**COLLECTED DATA**:
(begin)
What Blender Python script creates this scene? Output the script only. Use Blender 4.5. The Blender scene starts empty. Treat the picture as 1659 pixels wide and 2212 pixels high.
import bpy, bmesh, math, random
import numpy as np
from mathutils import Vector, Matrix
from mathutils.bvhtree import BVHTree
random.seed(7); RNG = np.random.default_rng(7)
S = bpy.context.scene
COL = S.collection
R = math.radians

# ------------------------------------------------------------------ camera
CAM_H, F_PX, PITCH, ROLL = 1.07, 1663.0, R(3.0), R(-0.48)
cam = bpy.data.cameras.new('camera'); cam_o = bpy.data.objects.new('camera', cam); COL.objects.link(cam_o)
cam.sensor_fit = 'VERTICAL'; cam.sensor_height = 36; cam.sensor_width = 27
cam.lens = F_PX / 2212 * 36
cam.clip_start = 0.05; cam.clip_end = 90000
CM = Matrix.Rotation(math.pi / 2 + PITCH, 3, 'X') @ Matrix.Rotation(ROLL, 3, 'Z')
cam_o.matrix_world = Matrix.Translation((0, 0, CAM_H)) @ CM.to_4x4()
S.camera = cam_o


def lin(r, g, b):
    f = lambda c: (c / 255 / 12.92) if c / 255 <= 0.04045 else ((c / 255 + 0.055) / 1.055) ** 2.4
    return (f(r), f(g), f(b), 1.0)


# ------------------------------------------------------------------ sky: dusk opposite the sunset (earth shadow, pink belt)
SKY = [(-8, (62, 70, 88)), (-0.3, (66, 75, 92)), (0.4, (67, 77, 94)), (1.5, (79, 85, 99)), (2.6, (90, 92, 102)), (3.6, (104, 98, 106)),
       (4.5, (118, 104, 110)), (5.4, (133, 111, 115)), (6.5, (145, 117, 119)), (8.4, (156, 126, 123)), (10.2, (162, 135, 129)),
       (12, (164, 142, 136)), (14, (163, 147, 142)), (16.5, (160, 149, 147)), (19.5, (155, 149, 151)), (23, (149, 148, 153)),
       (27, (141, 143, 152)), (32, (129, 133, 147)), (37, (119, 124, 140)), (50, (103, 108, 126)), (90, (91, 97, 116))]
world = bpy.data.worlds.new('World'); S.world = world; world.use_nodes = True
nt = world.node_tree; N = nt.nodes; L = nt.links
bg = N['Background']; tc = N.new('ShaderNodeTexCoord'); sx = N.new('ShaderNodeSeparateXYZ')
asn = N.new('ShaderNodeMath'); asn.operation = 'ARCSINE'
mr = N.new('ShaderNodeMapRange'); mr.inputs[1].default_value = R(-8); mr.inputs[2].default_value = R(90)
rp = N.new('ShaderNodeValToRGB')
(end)
**DO THIS**: Reproduce every line above without error.

**SOLUTION TO THE PROBLEM**:
What Blender Python script creates this scene? Output the script only. Use Blender 4.5. The Blender scene starts empty. Treat the picture as 1659 pixels wide and 2212 pixels high.
import bpy, bmesh, math, random
import numpy as np
from mathutils import Vector, Matrix
from mathutils.bvhtree import BVHTree
random.seed(7); RNG = np.random.default_rng(7)
S = bpy.context.scene
COL = S.collection
R = math.radians

# ------------------------------------------------------------------ camera
CAM_H, F_PX, PITCH, ROLL = 1.07, 1663.0, R(3.0), R(-0.48)
cam = bpy.data.cameras.new('camera'); cam_o = bpy.data.objects.new('camera', cam); COL.objects.link(cam_o)
cam.sensor_fit = 'VERTICAL'; cam.sensor_height = 36; cam.sensor_width = 27
cam.lens = F_PX / 2212 * 36
cam.clip_start = 0.05; cam.clip_end = 90000
CM = Matrix.Rotation(math.pi / 2 + PITCH, 3, 'X') @ Matrix.Rotation(ROLL, 3, 'Z')
cam_o.matrix_world = Matrix.Translation((0, 0, CAM_H)) @ CM.to_4x4()
S.camera = cam_o


def lin(r, g, b):
    f = lambda c: (c / 255 / 12.92) if c / 255 <= 0.04045 else ((c / 255 + 0.055) / 1.055) ** 2.4
    return (f(r), f(g), f(b), 1.0)


# ------------------------------------------------------------------ sky: dusk opposite the sunset (earth shadow, pink belt)
SKY = [(-8, (62, 70, 88)), (-0.3, (66, 75, 92)), (0.4, (67, 77, 94)), (1.5, (79, 85, 99)), (2.6, (90, 92, 102)), (3.6, (104, 98, 106)),
       (4.5, (118, 104, 110)), (5.4, (133, 111, 115)), (6.5, (145, 117, 119)), (8.4, (156, 126, 123)), (10.2, (162, 135, 129)),
       (12, (164, 142, 136)), (14, (163, 147, 142)), (16.5, (160, 149, 147)), (19.5, (155, 149, 151)), (23, (149, 148, 153)),
       (27, (141, 143, 152)), (32, (129, 133, 147)), (37, (119, 124, 140)), (50, (103, 108, 126)), (90, (91, 97, 116))]
world = bpy.data.worlds.new('World'); S.world = world; world.use_nodes = True
nt = world.node_tree; N = nt.nodes; L = nt.links
bg = N['Background']; tc = N.new('ShaderNodeTexCoord'); sx = N.new('ShaderNodeSeparateXYZ')
asn = N.new('ShaderNodeMath'); asn.operation = 'ARCSINE'
mr = N.new('ShaderNodeMapRange'); mr.inputs[1].default_value = R(-8); mr.inputs[2].default_value = R(90)
rp = N.new('ShaderNodeValToRGB')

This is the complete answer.